Пять корреспонденций Черчилля в Daily Graphic были озаглавлены «Письма с фронта» и подписаны инициалами «WSC». В первом письме, написанном еще по дороге на фронт, он писал: «Нет сомнения, что кубинские инсургенты пользуются симпатией всего населения и, соответственно, обладают постоянными и точными разведданными. С другой стороны, Испания решительно настроена подавить их, и тысячами поставляет свежие силы. Чем это закончится, трудно сказать, но кто бы ни победил и к каким бы результатам это ни привело, весь народ безусловно терпит страдания и невзгоды».
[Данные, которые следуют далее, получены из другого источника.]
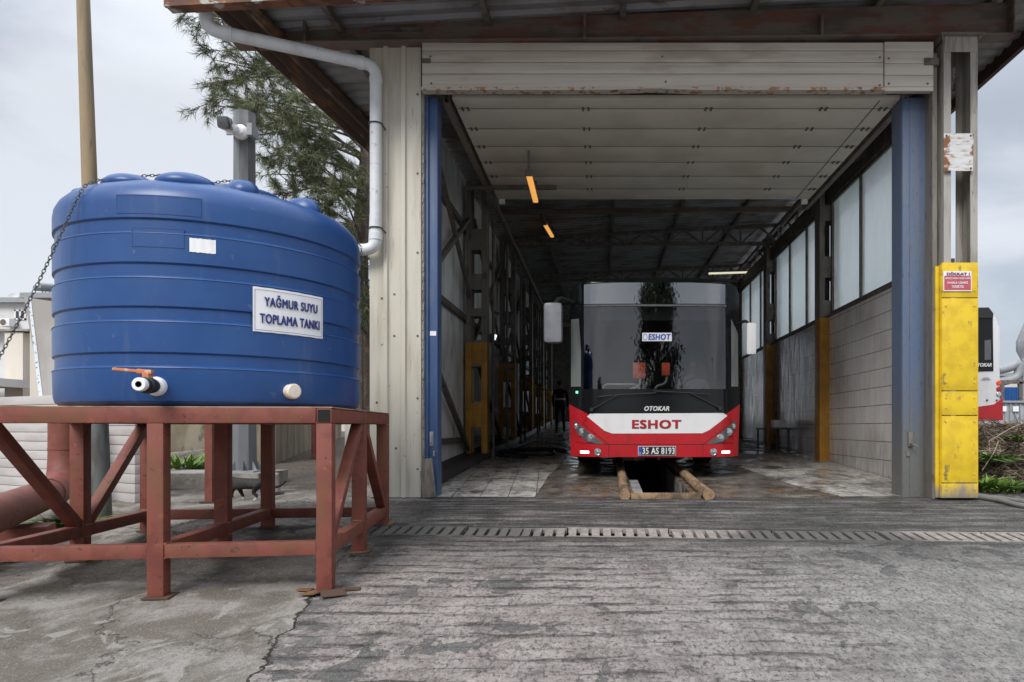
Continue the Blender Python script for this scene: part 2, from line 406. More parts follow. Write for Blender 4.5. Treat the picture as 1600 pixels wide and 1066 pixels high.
def glass_frosted():
    s = G('dusty frosted glass with painted eave shade')
    st = s.nz(2.4, (1, 2.2, .45), 6, .6, 1.2); w = s.nz(1.3, (1, 3.0, .8), 5, .6, 2.0, rot=(.7, 0, 0))
    c = s.mix(s.rng(st, .38, .62), (.93, .97, .96), (.86, .92, .90)); c = s.mix(s.rng(w, .52, .62, 0, .7), c, (.99, 1, 1)); Z = s.sep()[2]
    c = s.mix(s.ma('MULTIPLY', s.rng(s.ma('ADD', Z, s.ma('MULTIPLY', st, 1.6)), 4.5, 3.6), s.rng(s.nz(9, (1, 2, .6), 6, .65), .42, .62, .15, .6)), c, (.72, .76, .69)); c = s.mix(s.rng(s.ma('ADD', Z, s.ma('MULTIPLY', w, .1)), 4.74, 4.80, 0, .4), c, (.60, .70, .70))  # dirt near the sill; eave shade painted across the top
    tl = s.n('BsdfTranslucent'); s.put(tl.inputs[0], c); tr = s.n('BsdfRefraction'); s.put(tr.inputs[0], s.mix(.5, c, (1, 1, 1))); tr.inputs['IOR'].default_value = 1.08; tr.inputs['Roughness'].default_value = .62
    gl = s.n('BsdfGlossy'); gl.inputs['Roughness'].default_value = .25; s.put(gl.inputs[0], (.8, .8, .8))
    m1 = s.n('MixShader'); s.put(m1.inputs[0], s.rng(w, .3, .7, .8, .6)); s.L(tl.outputs[0], m1.inputs[1]); s.L(tr.outputs[0], m1.inputs[2])
    m2 = s.n('MixShader'); m2.inputs[0].default_value = .06; s.L(m1.outputs[0], m2.inputs[1]); s.L(gl.outputs[0], m2.inputs[2])
    s.nt.nodes.remove(s.b); s.L(m2.outputs[0], s.out.inputs['Surface']); return s.m
M_frost = glass_frosted()

def glass_bus(name, tint, refl, rough=.0):
    s = G(name)
    tr = s.n('BsdfTransparent'); s.put(tr.inputs[0], tint); gl = s.n('BsdfGlossy'); gl.inputs['Roughness'].default_value = rough
    s.put(gl.inputs[0], (1, 1, 1))
    fr = s.n('Fresnel'); fr.inputs['IOR'].default_value = 1.5
    f = s.rng(s.ma('ADD', fr.outputs[0], refl), 0, 1)
    f = s.ma('MINIMUM', s.ma('ADD', fr.outputs[0], refl), 1.0)
    m1 = s.n('MixShader'); s.L(f, m1.inputs[0]); s.L(tr.outputs[0], m1.inputs[1]); s.L(gl.outputs[0], m1.inputs[2])
    s.nt.nodes.remove(s.b); s.L(m1.outputs[0], s.out.inputs['Surface']); return s.m
M_wind = glass_bus('bus windscreen glass', (.74, .76, .77), .045)
M_disp = glass_bus('bus display glass', (.05, .05, .05), .20, .02)

M_red_frame = weathered('red oxide primer steel', (.20, .056, .038), [((.14, .036, .026), 6, (1, 1, 1), .45, .6, .7), ((.26, .095, .045), 15, (1, 1, 1), .63, .68, .6), ((.16, .062, .03), 4, (1, 1, .5), .50, .64, .8), ((.045, .028, .022), 24, (1, 1, 1), .63, .70, .8)], .62, .8, 0, (50, .15, .004))
M_rust = weathered('brown rusted steel', (.075, .042, .028), [((.20, .095, .045), 3.2, (1, .35, 1), .52, .66, .85), ((.03, .022, .018), 2.1, (1, 1, 1), .5, .7, .7), ((.30, .21, .14), 6, (1, .3, 1), .62, .70, .6)], .8, None, 0, (30, .3, .006))
M_fascia = weathered('peeling rusty fascia', (.11, .045, .03), [((.24, .10, .045), 4, (1, 1, 1), .45, .6, .8), ((.45, .44, .40), 3.2, (1, 1, 2.5), .57, .62, .9), ((.05, .03, .024), 9, (1, 1, 1), .58, .68, .8)], .75, None, 0, (40, .3, .005))
M_beam = weathered('brown painted beam', (.15, .125, .108), [((.16, .072, .052), 1.6, (1, 1, 3), .46, .58, .9), ((.075, .064, .056), 3, (.5, 1, 2), .52, .66, .7), ((.12, .10, .085), 9, (1, 1, 1), .62, .72, .6)], .7, None, 0, (40, .2, .004))
M_roof = weathered('dark corrugated sheet', (.30, .30, .305), [((.18, .168, .16), 1.2, (1, 2, 1), .42, .62, .9), ((.10, .06, .045), 2.5, (1, 3, 1), .60, .70, .7)], .55, .75, .35, (30, .1, .003))
M_cream = weathered('cream cladding sheet', (.56, .53, .45), [((.42, .385, .31), 2.2, (3, 3, .35), .48, .68, .7), ((.30, .24, .15), 7, (3, 3, .3), .62, .72, .6), ((.17, .14, .11), 15, (1, 1, 1), .68, .74, .8)], .45, .6, 0, (20, .06, .004))
M_lintel = weathered('beige shutter boards', (.56, .515, .46), [((.46, .415, .365), 3, (.2, 1, 6), .44, .62, .7), ((.33, .28, .23), 1.3, (.6, 1, 2), .55, .7, .6)], .5, .65, 0, (30, .06, .003))
M_lip = weathered('rusty shutter lip', (.48, .43, .37), [((.33, .15, .06), 11, (1, 1, 1), .53, .60, .9), ((.10, .06, .04), 9, (1, 1, 1), .6, .66, .8)], .7, None, 0, (40, .2, .003))
M_door = weathered('dull overhead door panel', (.64, .61, .53), [((.54, .51, .44), 1.4, (1, 1, 1), .42, .64, .8), ((.46, .38, .30), .7, (1, 1, 1), .55, .72, .6)], .55, .7, 0, (20, .05, .003))
M_blue = weathered('blue door jamb paint', (.042, .088, .205), [((.065, .11, .20), 4, (2, 2, .5), .45, .62, .7), ((.13, .135, .15), 2.4, (2, 2, .4), .60, .74, .8), ((.45, .45, .45), 12, (1.5, 1.5, .25), .71, .73, .9)], .45, .65, 0, (30, .08, .003))
def jamb_dirty():
    s = G('blue jamb with dirty foot'); X, Y, Z = s.sep()
    n = s.nz(3, (3, 3, .5), 6, .6); f = s.nz(20, (2, 2, .6), 5, .6)
    c = s.mix(s.rng(n, .42, .62), (.088, .128, .215), (.105, .135, .19))
    lo = s.rng(s.ma('ADD', Z, s.ma('MULTIPLY', n, 1.8)), 2.5, 1.3)
    c = s.mix(s.ma('MULTIPLY', lo, .85), c, (.15, .145, .13)); c = s.mix(s.ma('MULTIPLY', s.rng(f, .55, .7), .5), c, (.05, .05, .05))
    c = s.mix(s.ma('MULTIPLY', s.rng(X, 3.86, 3.98), s.rng(Z, 4.2, 1.5, .15, .9)), c, (.035, .032, .03))  # darker towards the right edge, more so lower down
    s.bump(f, .1, .003); return s.fin(c, .5)
M_jamb = jamb_dirty()
def yellow_guard():
    s = G('yellow painted column guard'); X, Y, Z = s.sep()
    n = s.nz(5, (1, 1, 1), 6, .6); f = s.nz(38, (1, 1, .5), 6, .7)
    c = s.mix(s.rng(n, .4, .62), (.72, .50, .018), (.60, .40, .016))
    c = s.mix(s.rng(s.nz(9, (1, 1, .6), 6, .65, loc=(3, 3, 3)), .60, .68, 0, .8), c, (.20, .145, .06)); c = s.mix(s.rng(f, .66, .74, 0, .8), c, (.16, .12, .05))
    foot = s.rng(s.ma('ADD', Z, s.ma('MULTIPLY', s.nz(7, (1, 1, .4), 6, .6), .5)), .46, .26)
    c = s.mix(s.ma('MULTIPLY', foot, s.rng(Y, 9.5, 9)), c, (.24, .215, .18)); s.bump(f, .15, .003)
    return s.fin(c, .5)
M_yellow = yellow_guard()
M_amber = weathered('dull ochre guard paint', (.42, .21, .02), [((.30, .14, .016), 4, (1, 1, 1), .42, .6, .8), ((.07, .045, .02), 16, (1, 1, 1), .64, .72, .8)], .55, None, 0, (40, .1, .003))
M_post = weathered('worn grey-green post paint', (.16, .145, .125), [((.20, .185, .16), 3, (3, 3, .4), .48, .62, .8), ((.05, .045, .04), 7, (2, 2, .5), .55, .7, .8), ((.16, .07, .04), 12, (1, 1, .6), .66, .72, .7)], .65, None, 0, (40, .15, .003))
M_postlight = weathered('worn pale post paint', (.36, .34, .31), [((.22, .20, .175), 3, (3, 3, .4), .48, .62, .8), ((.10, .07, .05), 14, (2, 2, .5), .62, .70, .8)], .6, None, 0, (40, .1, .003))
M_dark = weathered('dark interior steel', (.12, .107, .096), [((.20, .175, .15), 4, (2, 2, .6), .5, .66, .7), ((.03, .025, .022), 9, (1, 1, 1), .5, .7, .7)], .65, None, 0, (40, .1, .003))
M_sheet = weathered('pale corrugated wall sheet', (.76, .78, .77), [((.55, .55, .53), 2.2, (2, 2, .3), .42, .62, .8), ((.22, .215, .20), 5, (2, 2, .3), .60, .74, .6)], .42, .6, .15, (20, .05, .003))
M_pvc = weathered('white plastic pipe', (.66, .68, .70), [((.50, .50, .49), 4, (1, 1, .6), .5, .68, .6), ((.33, .28, .21), 9, (1, 1, 1), .63, .72, .6)], .4, .55)
M_blueplastic = weathered('blue rotomoulded plastic', (.010, .058, .205), [((.017, .074, .23), 2.2, (1, 1, 1), .42, .66, .7), ((.045, .08, .20), 26, (1, 1, 1), .62, .74, .5), ((.055, .10, .21), 3.5, (3, 3, .4), .57, .74, .5), ((.12, .16, .26), 14, (1, 1, 1), .66, .73, .4)], .36, .5, 0, (140, .10, .003))
M_white = weathered('white printed sheet', (.80, .80, .82), [((.70, .70, .72), 5, (1, 1, 1), .45, .65, .6)], .5)
M_ink_blue = plain('dark blue ink', (.02, .035, .20), .5)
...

23 ноября Черчилль оказался в центре острова. «Чем больше я наблюдаю Кубу, – писал он в этот же день, – тем больше ощущаю, что требование независимости является общенациональным и единодушным. Силы повстанцев состоят из лучших представителей островитян, хотя могут без малейшего искажения истины быть названы просто бандой. Фактически, это война, а не восстание». На другой день генерал Вальдес сформировал колонну из 2700 военнослужащих для снабжения через горы испанских гарнизонов. «Генерал выделил нам лошадей и прислугу, – писал Черчилль матери по возвращении в Гавану, – и мы жили вместе с его личным персоналом».
30 ноября Черчиллю исполнился двадцать один год. В этот день генерал Вальдес повел войска на поиски основной армии повстанцев. Черчилль и Барнс были с ним и провели ночь на открытом воздухе. На следующий день после прибытия в новый лагерь они уговорили двух испанских офицеров пойти искупаться в реке. Искупавшись, все четверо одевались на берегу. «Внезапно, – сообщал Черчилль в следующем репортаже, – мы услышали выстрел. За ним последовало еще несколько. Начался беглый огонь. Пули свистели над нашими головами. Стало очевидно, что нас атакуют. Быстро одевшись, один из испанцев побежал за подмогой. Он вернулся с полусотней солдат, которые отогнали атакующих».
Черчилль с Барнсом вернулись к штабу Вальдеса, который располагался менее чем в километре. Там тоже происходила перестрелка. Нападение было отбито. Затем около полуночи нападавшие вернулись и в течение часа вели огонь. Несколько испанских солдат были убиты. «Одна пуля прошила тростниковую хижину, в которой мы спали, – писал он, – другой ранило ординарца, спавшего снаружи».